Ainsi vont se croi­ser, de la côte Ouest à la côte Est des Etats-Unis, en hom­mage aux romans et films amé­ri­cains noirs, les trois pers­pec­tives imbri­quées par Sei­ter qui montre qu’il n’est pas à l’aise que dans les scé­na­rii d’albums his­to­riques (voir L’Or du Rhin) : notre mal­heu­reux pro­ta­go­niste porté conti­nû­ment par sa voix off, les membres de la mafia à ses trousses et les deux poli­ciers Mc Gowan et Car­novsky cher­chant à résoudre le pre­mier crime (avant que d’autres ne soient bien­tôt com­mis).
Le héros réa­lise au fil de ses péré­gri­na­tions qu’il est un tueur à gages sti­pen­dié par la mafia (il vient à priori d’assassiner l’influent séna­teur Pat­ter­son) et que l’accident sur­venu à San Fran­cisco remet en cause, outre sa rigueur pro­fes­sion­nelle, sa vie même.

Si le récit est sti­mu­lant de par la remise en ques­tion intros­pec­tive d’un homme qui ne coïn­cide plus avec lui-même et se voit opposé l’image que les autres avaient de lui avant son amné­sie (qu’est-ce donc que le moi lorsqu’il ne se recon­nait plus lui-même ?) ), ce sont les planches sublimes de Pas­cal Regnauld qui achèvent la satis­fac­tion du lec­teur :  à l‘appui d’un chro­ma­tisme ocre/sepia/bleuté vin­tage, le cadrage pro­pose une ambiance dark à sou­hait avec un beau tra­vail sur cer­taines ver­ti­cales d’immeubles et les effets d’ombres — tout en main­te­nant tout du long une touche d’humour assu­mée grâce à un trait semi-réaliste (mais l’on songe aussi aux pneu­ma­tiques des voi­tures lou­chant du côté de Qui veut la peau de Roger Rab­bit ?).
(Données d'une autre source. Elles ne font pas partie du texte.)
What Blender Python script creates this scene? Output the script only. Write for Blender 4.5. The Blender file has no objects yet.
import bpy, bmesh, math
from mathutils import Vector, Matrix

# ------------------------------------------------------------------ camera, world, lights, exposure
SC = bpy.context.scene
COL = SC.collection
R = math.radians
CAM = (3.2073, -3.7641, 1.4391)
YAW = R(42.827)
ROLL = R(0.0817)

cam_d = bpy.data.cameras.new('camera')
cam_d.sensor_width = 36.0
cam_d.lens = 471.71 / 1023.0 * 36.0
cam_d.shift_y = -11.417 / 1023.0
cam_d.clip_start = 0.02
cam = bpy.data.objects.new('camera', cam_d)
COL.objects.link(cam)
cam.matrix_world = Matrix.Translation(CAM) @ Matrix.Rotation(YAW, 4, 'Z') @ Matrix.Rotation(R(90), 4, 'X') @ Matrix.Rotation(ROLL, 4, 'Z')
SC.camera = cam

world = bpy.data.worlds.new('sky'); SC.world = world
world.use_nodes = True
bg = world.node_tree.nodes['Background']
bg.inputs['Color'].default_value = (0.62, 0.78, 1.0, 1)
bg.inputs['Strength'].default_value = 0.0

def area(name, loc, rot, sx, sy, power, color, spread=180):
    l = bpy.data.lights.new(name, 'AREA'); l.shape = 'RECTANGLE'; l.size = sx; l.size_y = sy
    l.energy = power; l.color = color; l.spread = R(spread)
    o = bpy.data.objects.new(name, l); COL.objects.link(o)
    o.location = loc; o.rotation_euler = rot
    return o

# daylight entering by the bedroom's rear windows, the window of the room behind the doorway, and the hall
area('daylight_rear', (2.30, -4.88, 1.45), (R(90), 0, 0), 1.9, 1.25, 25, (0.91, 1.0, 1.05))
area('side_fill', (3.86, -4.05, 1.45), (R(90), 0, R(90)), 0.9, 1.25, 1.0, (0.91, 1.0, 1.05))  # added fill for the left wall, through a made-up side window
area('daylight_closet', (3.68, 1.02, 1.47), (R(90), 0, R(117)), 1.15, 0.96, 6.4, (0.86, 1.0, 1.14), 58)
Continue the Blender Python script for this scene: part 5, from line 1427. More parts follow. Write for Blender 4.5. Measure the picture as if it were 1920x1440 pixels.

Bref, une course contre la montre effi­cace et maî­tri­sée qui ravira les ama­teurs du genre… mais pas que.

fre­de­ric grolleau

Roger Sei­ter (scé­na­riste) & Pas­cal Regnauld (illus­tra­teur), Trou de mémoire — Inté­grale, Edi­tions du Long Bec, octobre 2018, 120 p. — 25,00 €.